El verdadero problema de decir la verdad, el único que realmente plantea dudas éticas, estriba en la subjetividad que ésta lleva implícita. Las verdades absolutas, objetivas, eternas, son realmente escasas a este lado de la física cuántica. Y en el lado de allá, posiblemente ni siquiera existan.
Pero la verdad cotidiana, esa que manejamos inconscientemente y que nos orienta (con mayor o menor acierto) en el camino que decidimos seguir cada día, esa verdad rutinaria que se alimenta de la experiencia propia, de la falsedad de lo evidente, de los errores ajenos y de nuestros principios—creencias, esa verdad, es una verdad incompleta, pillada con los alfileres de nuestros sentidos en el dobladillo de nuestras propias limitaciones.
Porque si nuestra verdad estuviese fuera de toda duda, acertaríamos siempre, seríamos mejores cada día, tendríamos más cuidado al poner los pies para no pisar a nadie y no ser pisado. Y sin embargo, ¡cuántas veces nos equivocamos! Cuántas veces tropezamos, nos sorprende la vida y tenemos que dejar de creer, deprisa, lo que creíamos, para aferrarnos a una nueva verdad recién salida del horno del pensamiento o de las cuchillas del llanto.
En el fondo, me encanta ese carácter perecedero de la verdad. Esa necesidad de continua revisión y comprobación. Ese trasfondo perplejo de utilidad con el que la revestimos. Me gusta la incertidumbre de esa verdad que se me puede escapar entre los dedos en cualquier momento.
A pesar de todo, no desisto de decirla, por ejemplo ahora mismo, cuando me parece necesario explicarla. Lo hago sabiendo que puedo estar equivocado y que ese error puede desencadenar sucesos que no tengan arreglo. Es mi verdad y, por eso, la defiendo con la fuerza de mi vida y de mi pensamiento… pero sólo hasta que deje de serlo.

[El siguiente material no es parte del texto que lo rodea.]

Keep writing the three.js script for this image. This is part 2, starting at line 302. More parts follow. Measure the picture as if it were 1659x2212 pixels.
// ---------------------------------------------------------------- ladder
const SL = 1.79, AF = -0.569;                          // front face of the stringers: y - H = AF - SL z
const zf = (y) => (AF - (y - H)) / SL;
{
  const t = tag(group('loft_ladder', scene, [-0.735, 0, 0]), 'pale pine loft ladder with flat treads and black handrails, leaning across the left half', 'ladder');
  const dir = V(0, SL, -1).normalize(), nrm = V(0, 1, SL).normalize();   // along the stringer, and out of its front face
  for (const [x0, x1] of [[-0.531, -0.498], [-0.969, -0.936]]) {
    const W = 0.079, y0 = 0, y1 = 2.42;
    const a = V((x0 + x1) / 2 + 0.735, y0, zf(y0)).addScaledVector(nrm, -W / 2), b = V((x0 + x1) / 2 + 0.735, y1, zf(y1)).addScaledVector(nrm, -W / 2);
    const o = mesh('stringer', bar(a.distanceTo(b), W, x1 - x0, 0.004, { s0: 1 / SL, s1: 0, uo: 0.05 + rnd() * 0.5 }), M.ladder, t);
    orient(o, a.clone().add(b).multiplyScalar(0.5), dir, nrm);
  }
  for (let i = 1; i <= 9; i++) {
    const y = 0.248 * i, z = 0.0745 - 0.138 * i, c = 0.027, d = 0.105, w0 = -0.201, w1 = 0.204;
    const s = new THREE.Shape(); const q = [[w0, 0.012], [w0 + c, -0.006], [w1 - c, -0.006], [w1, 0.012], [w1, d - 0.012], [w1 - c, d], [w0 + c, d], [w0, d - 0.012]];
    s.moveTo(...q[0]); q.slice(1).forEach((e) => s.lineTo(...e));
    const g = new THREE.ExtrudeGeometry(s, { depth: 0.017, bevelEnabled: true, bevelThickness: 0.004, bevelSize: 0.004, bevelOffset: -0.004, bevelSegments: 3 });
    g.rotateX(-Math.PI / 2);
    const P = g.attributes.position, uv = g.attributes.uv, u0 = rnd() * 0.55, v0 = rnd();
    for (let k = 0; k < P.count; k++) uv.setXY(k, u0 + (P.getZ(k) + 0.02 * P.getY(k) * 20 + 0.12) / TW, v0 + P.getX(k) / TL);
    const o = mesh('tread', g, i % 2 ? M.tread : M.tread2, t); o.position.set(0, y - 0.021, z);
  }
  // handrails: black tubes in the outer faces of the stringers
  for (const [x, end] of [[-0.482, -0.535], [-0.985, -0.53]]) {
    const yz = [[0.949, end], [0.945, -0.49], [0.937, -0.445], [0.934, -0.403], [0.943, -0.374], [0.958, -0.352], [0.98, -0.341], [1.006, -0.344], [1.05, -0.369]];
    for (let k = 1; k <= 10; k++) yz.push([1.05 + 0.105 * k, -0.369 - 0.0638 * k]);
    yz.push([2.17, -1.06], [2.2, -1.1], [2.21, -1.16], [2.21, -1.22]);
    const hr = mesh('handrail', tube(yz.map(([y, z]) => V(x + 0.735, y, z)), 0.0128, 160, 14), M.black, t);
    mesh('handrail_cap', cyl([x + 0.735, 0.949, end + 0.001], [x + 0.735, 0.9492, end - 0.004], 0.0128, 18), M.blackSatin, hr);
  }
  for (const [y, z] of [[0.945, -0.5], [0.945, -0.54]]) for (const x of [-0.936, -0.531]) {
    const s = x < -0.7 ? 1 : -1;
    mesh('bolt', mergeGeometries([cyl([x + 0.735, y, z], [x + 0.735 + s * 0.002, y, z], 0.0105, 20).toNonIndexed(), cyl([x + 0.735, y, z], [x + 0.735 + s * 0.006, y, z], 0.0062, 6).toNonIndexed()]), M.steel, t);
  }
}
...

No me importa reconocer los errores errar es de humanos, herrar es de herreros y que me corrijan si me equivoco. Lo que no puedo soportar porque me rebela los intestinos es que me increpen por no acertar, me insulten por no estar de acuerdo, me ordenen lo que tengo que pensar y me nieguen lo que pensé sin dar ni un solo argumento.
Afortunadamente, todos sabemos equivocarnos solos.